## Data records
+ + + + +

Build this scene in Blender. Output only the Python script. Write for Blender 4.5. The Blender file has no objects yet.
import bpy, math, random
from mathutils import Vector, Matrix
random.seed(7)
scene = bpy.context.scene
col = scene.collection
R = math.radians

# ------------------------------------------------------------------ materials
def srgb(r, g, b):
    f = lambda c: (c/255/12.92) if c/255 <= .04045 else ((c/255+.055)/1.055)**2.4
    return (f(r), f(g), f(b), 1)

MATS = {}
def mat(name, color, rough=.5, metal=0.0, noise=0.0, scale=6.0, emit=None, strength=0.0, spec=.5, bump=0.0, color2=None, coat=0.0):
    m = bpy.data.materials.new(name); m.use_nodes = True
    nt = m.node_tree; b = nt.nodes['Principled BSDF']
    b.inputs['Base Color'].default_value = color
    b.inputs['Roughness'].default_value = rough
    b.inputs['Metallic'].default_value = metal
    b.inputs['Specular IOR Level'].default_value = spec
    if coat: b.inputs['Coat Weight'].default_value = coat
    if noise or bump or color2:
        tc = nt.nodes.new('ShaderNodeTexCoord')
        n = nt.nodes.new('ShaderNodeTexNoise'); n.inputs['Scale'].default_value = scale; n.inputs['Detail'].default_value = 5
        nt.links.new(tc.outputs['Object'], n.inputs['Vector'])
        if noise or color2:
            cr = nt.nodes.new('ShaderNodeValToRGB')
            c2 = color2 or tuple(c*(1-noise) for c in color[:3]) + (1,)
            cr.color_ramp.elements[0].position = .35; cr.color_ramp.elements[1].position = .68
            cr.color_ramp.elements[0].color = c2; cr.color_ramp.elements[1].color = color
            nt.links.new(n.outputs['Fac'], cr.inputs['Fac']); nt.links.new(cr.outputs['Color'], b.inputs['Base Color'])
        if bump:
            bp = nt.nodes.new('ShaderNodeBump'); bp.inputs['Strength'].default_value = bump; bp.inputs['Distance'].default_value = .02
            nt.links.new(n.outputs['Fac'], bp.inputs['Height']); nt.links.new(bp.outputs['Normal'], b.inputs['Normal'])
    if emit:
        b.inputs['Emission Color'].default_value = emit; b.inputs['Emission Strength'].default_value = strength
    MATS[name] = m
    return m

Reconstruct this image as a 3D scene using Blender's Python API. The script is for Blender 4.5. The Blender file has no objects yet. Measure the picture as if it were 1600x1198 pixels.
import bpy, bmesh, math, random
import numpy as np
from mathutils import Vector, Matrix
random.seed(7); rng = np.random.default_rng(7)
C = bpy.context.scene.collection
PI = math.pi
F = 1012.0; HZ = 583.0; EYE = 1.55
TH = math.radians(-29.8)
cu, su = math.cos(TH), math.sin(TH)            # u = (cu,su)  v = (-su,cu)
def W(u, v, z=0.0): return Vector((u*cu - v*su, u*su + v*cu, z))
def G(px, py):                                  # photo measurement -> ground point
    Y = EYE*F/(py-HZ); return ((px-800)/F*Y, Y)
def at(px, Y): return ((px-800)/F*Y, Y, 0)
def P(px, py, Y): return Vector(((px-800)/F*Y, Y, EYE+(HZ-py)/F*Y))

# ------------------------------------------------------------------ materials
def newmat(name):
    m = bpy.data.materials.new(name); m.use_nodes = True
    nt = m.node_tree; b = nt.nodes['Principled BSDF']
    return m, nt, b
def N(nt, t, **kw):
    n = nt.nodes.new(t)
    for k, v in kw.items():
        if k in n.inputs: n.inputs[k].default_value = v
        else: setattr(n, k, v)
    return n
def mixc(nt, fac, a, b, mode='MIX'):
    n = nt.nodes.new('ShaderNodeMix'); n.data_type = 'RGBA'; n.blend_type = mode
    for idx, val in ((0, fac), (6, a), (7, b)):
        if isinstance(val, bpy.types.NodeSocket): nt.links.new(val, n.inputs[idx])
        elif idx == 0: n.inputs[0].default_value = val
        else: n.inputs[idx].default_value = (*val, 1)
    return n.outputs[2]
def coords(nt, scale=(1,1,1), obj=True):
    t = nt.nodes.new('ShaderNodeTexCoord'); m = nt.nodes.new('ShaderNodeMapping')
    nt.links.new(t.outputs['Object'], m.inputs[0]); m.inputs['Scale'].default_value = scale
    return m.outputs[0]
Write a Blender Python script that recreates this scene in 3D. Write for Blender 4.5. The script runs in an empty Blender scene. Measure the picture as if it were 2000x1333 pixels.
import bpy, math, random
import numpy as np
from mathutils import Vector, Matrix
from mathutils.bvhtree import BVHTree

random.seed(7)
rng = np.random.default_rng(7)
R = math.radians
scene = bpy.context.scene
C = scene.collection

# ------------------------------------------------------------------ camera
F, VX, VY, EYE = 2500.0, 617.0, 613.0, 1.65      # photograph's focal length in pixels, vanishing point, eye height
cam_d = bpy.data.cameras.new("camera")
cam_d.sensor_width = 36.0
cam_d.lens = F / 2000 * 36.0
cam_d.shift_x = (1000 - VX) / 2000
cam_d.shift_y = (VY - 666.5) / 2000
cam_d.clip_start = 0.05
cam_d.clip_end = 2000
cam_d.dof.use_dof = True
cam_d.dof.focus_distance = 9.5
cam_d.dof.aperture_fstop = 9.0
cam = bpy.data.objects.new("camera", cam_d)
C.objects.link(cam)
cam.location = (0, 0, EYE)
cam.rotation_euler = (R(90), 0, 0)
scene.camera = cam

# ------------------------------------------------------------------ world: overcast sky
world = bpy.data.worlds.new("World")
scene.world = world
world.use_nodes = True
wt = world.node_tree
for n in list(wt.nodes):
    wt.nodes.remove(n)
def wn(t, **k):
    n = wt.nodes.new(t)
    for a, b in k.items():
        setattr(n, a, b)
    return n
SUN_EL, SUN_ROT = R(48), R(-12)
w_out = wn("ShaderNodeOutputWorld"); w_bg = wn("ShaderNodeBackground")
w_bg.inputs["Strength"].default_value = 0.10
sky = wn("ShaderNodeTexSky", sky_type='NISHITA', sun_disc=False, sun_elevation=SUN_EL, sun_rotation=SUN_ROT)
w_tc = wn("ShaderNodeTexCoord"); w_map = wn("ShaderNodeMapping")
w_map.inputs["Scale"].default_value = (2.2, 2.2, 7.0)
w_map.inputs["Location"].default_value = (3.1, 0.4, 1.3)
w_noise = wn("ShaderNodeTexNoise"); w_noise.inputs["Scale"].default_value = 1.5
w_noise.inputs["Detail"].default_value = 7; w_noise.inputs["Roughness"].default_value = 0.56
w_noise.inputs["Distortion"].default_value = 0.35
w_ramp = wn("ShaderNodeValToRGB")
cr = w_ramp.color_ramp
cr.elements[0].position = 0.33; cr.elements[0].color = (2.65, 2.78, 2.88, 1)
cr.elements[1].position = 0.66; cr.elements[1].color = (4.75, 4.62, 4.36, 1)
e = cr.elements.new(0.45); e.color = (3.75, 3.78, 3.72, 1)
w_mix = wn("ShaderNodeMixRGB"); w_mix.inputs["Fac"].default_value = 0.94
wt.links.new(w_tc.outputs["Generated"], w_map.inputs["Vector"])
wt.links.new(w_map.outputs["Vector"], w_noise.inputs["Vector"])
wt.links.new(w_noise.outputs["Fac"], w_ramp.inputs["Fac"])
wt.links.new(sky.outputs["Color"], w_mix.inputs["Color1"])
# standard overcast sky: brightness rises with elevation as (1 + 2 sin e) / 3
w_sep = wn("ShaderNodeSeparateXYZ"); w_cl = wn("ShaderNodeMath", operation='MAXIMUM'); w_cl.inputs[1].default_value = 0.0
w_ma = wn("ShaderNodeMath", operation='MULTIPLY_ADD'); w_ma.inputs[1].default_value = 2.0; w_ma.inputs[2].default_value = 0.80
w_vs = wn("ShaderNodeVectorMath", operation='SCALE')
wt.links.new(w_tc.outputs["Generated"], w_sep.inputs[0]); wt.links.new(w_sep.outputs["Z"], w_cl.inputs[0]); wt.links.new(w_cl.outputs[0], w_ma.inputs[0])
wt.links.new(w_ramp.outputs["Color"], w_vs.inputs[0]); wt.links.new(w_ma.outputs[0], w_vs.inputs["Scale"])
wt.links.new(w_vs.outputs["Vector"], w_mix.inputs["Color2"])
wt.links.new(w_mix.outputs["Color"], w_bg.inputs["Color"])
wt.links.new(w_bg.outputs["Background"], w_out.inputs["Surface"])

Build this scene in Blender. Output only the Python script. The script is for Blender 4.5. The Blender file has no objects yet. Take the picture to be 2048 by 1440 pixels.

+ + + + +

Repeat the entries above exactly, beginning at their first line and ending with the line that contains "return (f(r), f(g), f(b), 1)", with nothing added.

## Solution
Build this scene in Blender. Output only the Python script. Write for Blender 4.5. The Blender file has no objects yet.
import bpy, math, random
from mathutils import Vector, Matrix
random.seed(7)
scene = bpy.context.scene
col = scene.collection
R = math.radians

# ------------------------------------------------------------------ materials
def srgb(r, g, b):
    f = lambda c: (c/255/12.92) if c/255 <= .04045 else ((c/255+.055)/1.055)**2.4
    return (f(r), f(g), f(b), 1)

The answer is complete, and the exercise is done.